I know that for many of you, that sounds like a luxury. We live in a world that demands we be reachable at all hours, tethered to a glow that never quite dims. But lately, I’ve been hearing from more of you—dear hearts—that you feel frayed. Like a sweater that’s been caught on a nail and is slowly unraveling. You’re tired of the constant scroll, the weight of everyone else’s highlight reels, and the quiet, nagging anxiety that comes from being 'on' 24/7.
Let’s talk about a digital detox. Not the kind where you throw your phone into the lake—though, lord knows, sometimes that’s tempting—but the kind that helps you reclaim your own attention.
The Art of the 'Slow Tech' Transition
You don’t have to go off the grid to find peace. When I retired from teaching, I realized that my own habit of checking emails at 9:00 PM was keeping my brain in 'classroom management' mode long after the kids had gone home.
Start small. Try the 'Golden Hour' rule. For one hour after you wake up and one hour before you sleep, your phone stays in another room. When you wake up, instead of checking the weather in Paris or a friend’s breakfast on Instagram, look at your own window. What is the sky doing? What is the temperature? Bringing your attention back to your immediate physical reality is the first step toward grounding yourself.
Creating Physical Boundaries
I learned a long time ago with my second graders that if you want a child to focus, you remove the distractions. We are no different. My husband Tom and I used to have a 'no screens at the table' rule, and I’ve kept it up even though I’m eating alone these days.
Buy yourself a cheap, old-fashioned alarm clock. When you stop using your phone as an alarm, you stop the temptation to scroll the moment you open your eyes. Keep your phone in a designated 'docking station'—a decorative basket by the front door or in the kitchen drawer. If you have to walk across the room to check it, you’ll find that half the time, the impulse to check it just fades away. You’ll ask yourself, 'Is this worth getting up for?' and nine times out of ten, the answer is no.
The Joy of Boredom
This is the one I think we fear the most: being bored. We’ve been conditioned to fill every elevator ride, every grocery store checkout, and every waiting room with a scroll. But boredom is where my best ideas used to come from when I was a girl.
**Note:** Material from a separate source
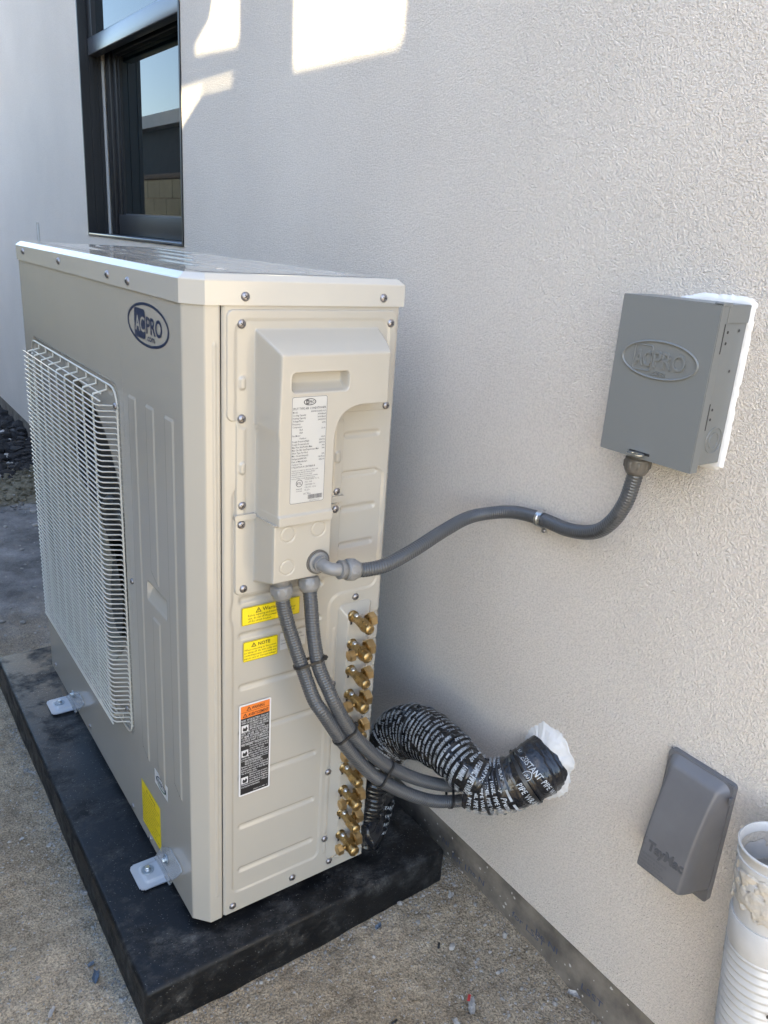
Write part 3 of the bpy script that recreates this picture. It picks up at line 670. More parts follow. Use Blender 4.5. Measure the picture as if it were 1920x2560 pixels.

It’s where the 'me' lives.
Next time you’re standing in line, keep your hands in your pockets. Look at the person in front of you. Notice the architecture of the building. Let your mind wander. You might find that without the crutch of a screen, you feel a little restless at first—that’s just the withdrawal of the dopamine machine. Let it pass. Beneath that restlessness is a very calm, very steady version of you waiting to be noticed.
Curating Your Digital Garden
If you must be online, be a gardener, not a scavenger. A gardener picks what they want to grow; a scavenger just eats whatever is left on the ground. Go through your social media feeds. If an account makes you feel less than, anxious, or like you’re falling behind, hit that unfollow button. It isn’t mean; it’s self-preservation. Replace those accounts with things that feed your curiosity—botany, history, woodworking, poetry. Make your digital space a place that inspires you rather than one that drains you.
Returning to Your Hands
When you unplug, you suddenly have a lot of time on your hands. Literally. My best advice for the digital detox is to replace the scrolling thumb with a 'hands-on' hobby. It doesn't have to be a big production. It could be folding laundry, deadheading your flowers, knitting a scarf, or even just kneading a loaf of sourdough.
When we do something tactile, we enter a flow state. We stop worrying about what someone in California said on the internet and we start focusing on the texture of the dough, the weight of the needle, or the scent of the fabric. It brings the energy back into your body, where it belongs.
Take it slow, my dears. You’re not trying to become a hermit; you’re just trying to be a person who lives in the real world again. Start with one evening, or one morning. See how the air feels when you aren't looking through a lens. I think you’ll find that the world is much more vibrant, and much kinder, than the one inside your phone.
How are you feeling about your screen time lately? Are you finding it hard to put it down, or have you found a little pocket of peace already? Pull up a chair and tell me about it—I’m listening.